■ The request
Drop the pictures, then extract the listing word for word.

[Data lines start]

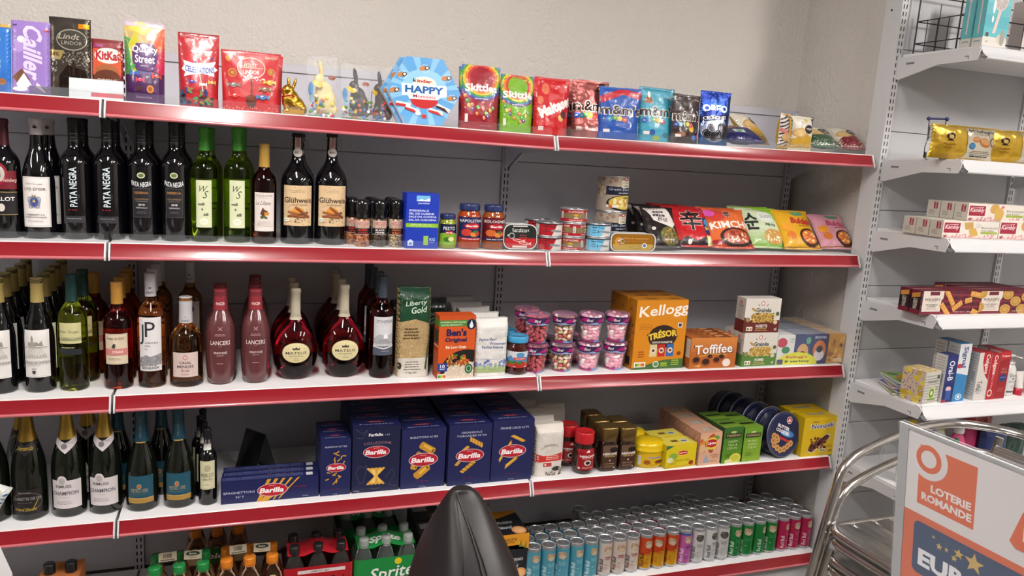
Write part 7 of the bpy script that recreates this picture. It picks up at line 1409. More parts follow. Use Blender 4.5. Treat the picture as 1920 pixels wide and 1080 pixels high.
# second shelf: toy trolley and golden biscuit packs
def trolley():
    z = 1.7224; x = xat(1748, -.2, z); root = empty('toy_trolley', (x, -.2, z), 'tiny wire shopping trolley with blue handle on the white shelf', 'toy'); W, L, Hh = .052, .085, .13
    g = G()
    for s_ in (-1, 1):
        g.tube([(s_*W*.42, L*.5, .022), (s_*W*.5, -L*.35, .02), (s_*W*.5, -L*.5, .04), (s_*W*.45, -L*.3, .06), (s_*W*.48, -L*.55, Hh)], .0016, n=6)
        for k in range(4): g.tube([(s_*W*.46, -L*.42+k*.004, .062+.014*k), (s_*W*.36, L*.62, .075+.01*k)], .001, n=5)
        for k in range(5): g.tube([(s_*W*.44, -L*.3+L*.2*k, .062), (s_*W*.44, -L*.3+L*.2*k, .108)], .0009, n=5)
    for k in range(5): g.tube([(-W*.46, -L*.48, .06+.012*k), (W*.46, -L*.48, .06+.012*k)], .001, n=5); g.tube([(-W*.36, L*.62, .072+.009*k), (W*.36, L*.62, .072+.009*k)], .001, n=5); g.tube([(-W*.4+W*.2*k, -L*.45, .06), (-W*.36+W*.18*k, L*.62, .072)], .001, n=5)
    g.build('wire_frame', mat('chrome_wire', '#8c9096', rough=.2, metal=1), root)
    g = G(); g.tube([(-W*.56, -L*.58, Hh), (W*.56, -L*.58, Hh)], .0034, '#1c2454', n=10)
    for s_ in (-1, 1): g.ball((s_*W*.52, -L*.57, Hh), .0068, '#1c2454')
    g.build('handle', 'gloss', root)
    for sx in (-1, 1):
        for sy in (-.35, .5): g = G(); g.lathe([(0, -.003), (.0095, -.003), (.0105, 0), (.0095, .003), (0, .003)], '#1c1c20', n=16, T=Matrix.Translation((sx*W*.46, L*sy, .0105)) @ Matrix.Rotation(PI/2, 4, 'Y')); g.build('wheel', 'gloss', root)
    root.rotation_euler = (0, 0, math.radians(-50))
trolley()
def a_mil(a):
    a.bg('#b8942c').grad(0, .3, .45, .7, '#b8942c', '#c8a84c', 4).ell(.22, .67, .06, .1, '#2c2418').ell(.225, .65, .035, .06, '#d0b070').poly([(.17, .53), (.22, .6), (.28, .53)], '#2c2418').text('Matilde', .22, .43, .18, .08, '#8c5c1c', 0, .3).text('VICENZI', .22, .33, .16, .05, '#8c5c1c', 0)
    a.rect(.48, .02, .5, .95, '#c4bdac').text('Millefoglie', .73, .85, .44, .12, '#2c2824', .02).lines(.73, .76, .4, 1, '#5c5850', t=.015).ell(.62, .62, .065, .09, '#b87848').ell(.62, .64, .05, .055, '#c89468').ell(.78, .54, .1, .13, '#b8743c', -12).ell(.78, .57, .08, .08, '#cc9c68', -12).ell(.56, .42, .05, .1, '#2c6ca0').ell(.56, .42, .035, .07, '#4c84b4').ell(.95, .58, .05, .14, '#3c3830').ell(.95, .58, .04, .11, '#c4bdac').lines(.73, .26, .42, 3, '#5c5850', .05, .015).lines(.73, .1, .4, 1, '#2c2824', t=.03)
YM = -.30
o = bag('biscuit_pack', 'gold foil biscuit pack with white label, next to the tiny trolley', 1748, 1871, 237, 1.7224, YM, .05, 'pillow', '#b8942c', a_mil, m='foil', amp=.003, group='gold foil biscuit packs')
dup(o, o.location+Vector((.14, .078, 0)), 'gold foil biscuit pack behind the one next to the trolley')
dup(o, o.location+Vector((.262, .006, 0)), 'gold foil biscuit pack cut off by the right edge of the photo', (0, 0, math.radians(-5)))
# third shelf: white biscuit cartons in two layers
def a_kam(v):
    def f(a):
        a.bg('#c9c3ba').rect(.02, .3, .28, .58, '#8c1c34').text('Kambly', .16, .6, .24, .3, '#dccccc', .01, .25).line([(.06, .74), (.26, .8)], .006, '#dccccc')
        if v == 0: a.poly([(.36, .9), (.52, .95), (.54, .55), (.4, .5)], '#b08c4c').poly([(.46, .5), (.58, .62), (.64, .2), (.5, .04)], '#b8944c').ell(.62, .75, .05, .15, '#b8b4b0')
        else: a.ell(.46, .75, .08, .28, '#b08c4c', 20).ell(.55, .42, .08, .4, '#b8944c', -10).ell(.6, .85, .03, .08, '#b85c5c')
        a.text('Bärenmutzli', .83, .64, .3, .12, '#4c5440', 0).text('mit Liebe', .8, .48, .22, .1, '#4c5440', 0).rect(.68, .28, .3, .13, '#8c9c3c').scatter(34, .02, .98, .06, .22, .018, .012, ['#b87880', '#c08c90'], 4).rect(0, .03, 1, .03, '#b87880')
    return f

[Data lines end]

■ Reply
Write part 7 of the bpy script that recreates this picture. It picks up at line 1409. More parts follow. Use Blender 4.5. Treat the picture as 1920 pixels wide and 1080 pixels high.
# second shelf: toy trolley and golden biscuit packs
def trolley():
    z = 1.7224; x = xat(1748, -.2, z); root = empty('toy_trolley', (x, -.2, z), 'tiny wire shopping trolley with blue handle on the white shelf', 'toy'); W, L, Hh = .052, .085, .13
    g = G()
    for s_ in (-1, 1):
        g.tube([(s_*W*.42, L*.5, .022), (s_*W*.5, -L*.35, .02), (s_*W*.5, -L*.5, .04), (s_*W*.45, -L*.3, .06), (s_*W*.48, -L*.55, Hh)], .0016, n=6)
        for k in range(4): g.tube([(s_*W*.46, -L*.42+k*.004, .062+.014*k), (s_*W*.36, L*.62, .075+.01*k)], .001, n=5)
        for k in range(5): g.tube([(s_*W*.44, -L*.3+L*.2*k, .062), (s_*W*.44, -L*.3+L*.2*k, .108)], .0009, n=5)
    for k in range(5): g.tube([(-W*.46, -L*.48, .06+.012*k), (W*.46, -L*.48, .06+.012*k)], .001, n=5); g.tube([(-W*.36, L*.62, .072+.009*k), (W*.36, L*.62, .072+.009*k)], .001, n=5); g.tube([(-W*.4+W*.2*k, -L*.45, .06), (-W*.36+W*.18*k, L*.62, .072)], .001, n=5)
    g.build('wire_frame', mat('chrome_wire', '#8c9096', rough=.2, metal=1), root)
    g = G(); g.tube([(-W*.56, -L*.58, Hh), (W*.56, -L*.58, Hh)], .0034, '#1c2454', n=10)
    for s_ in (-1, 1): g.ball((s_*W*.52, -L*.57, Hh), .0068, '#1c2454')
    g.build('handle', 'gloss', root)
    for sx in (-1, 1):
        for sy in (-.35, .5): g = G(); g.lathe([(0, -.003), (.0095, -.003), (.0105, 0), (.0095, .003), (0, .003)], '#1c1c20', n=16, T=Matrix.Translation((sx*W*.46, L*sy, .0105)) @ Matrix.Rotation(PI/2, 4, 'Y')); g.build('wheel', 'gloss', root)
    root.rotation_euler = (0, 0, math.radians(-50))
trolley()
def a_mil(a):
    a.bg('#b8942c').grad(0, .3, .45, .7, '#b8942c', '#c8a84c', 4).ell(.22, .67, .06, .1, '#2c2418').ell(.225, .65, .035, .06, '#d0b070').poly([(.17, .53), (.22, .6), (.28, .53)], '#2c2418').text('Matilde', .22, .43, .18, .08, '#8c5c1c', 0, .3).text('VICENZI', .22, .33, .16, .05, '#8c5c1c', 0)
    a.rect(.48, .02, .5, .95, '#c4bdac').text('Millefoglie', .73, .85, .44, .12, '#2c2824', .02).lines(.73, .76, .4, 1, '#5c5850', t=.015).ell(.62, .62, .065, .09, '#b87848').ell(.62, .64, .05, .055, '#c89468').ell(.78, .54, .1, .13, '#b8743c', -12).ell(.78, .57, .08, .08, '#cc9c68', -12).ell(.56, .42, .05, .1, '#2c6ca0').ell(.56, .42, .035, .07, '#4c84b4').ell(.95, .58, .05, .14, '#3c3830').ell(.95, .58, .04, .11, '#c4bdac').lines(.73, .26, .42, 3, '#5c5850', .05, .015).lines(.73, .1, .4, 1, '#2c2824', t=.03)
YM = -.30
o = bag('biscuit_pack', 'gold foil biscuit pack with white label, next to the tiny trolley', 1748, 1871, 237, 1.7224, YM, .05, 'pillow', '#b8942c', a_mil, m='foil', amp=.003, group='gold foil biscuit packs')
dup(o, o.location+Vector((.14, .078, 0)), 'gold foil biscuit pack behind the one next to the trolley')
dup(o, o.location+Vector((.262, .006, 0)), 'gold foil biscuit pack cut off by the right edge of the photo', (0, 0, math.radians(-5)))
# third shelf: white biscuit cartons in two layers
def a_kam(v):
    def f(a):
        a.bg('#c9c3ba').rect(.02, .3, .28, .58, '#8c1c34').text('Kambly', .16, .6, .24, .3, '#dccccc', .01, .25).line([(.06, .74), (.26, .8)], .006, '#dccccc')
        if v == 0: a.poly([(.36, .9), (.52, .95), (.54, .55), (.4, .5)], '#b08c4c').poly([(.46, .5), (.58, .62), (.64, .2), (.5, .04)], '#b8944c').ell(.62, .75, .05, .15, '#b8b4b0')
        else: a.ell(.46, .75, .08, .28, '#b08c4c', 20).ell(.55, .42, .08, .4, '#b8944c', -10).ell(.6, .85, .03, .08, '#b85c5c')
        a.text('Bärenmutzli', .83, .64, .3, .12, '#4c5440', 0).text('mit Liebe', .8, .48, .22, .1, '#4c5440', 0).rect(.68, .28, .3, .13, '#8c9c3c').scatter(34, .02, .98, .06, .22, .018, .012, ['#b87880', '#c08c90'], 4).rect(0, .03, 1, .03, '#b87880')
    return f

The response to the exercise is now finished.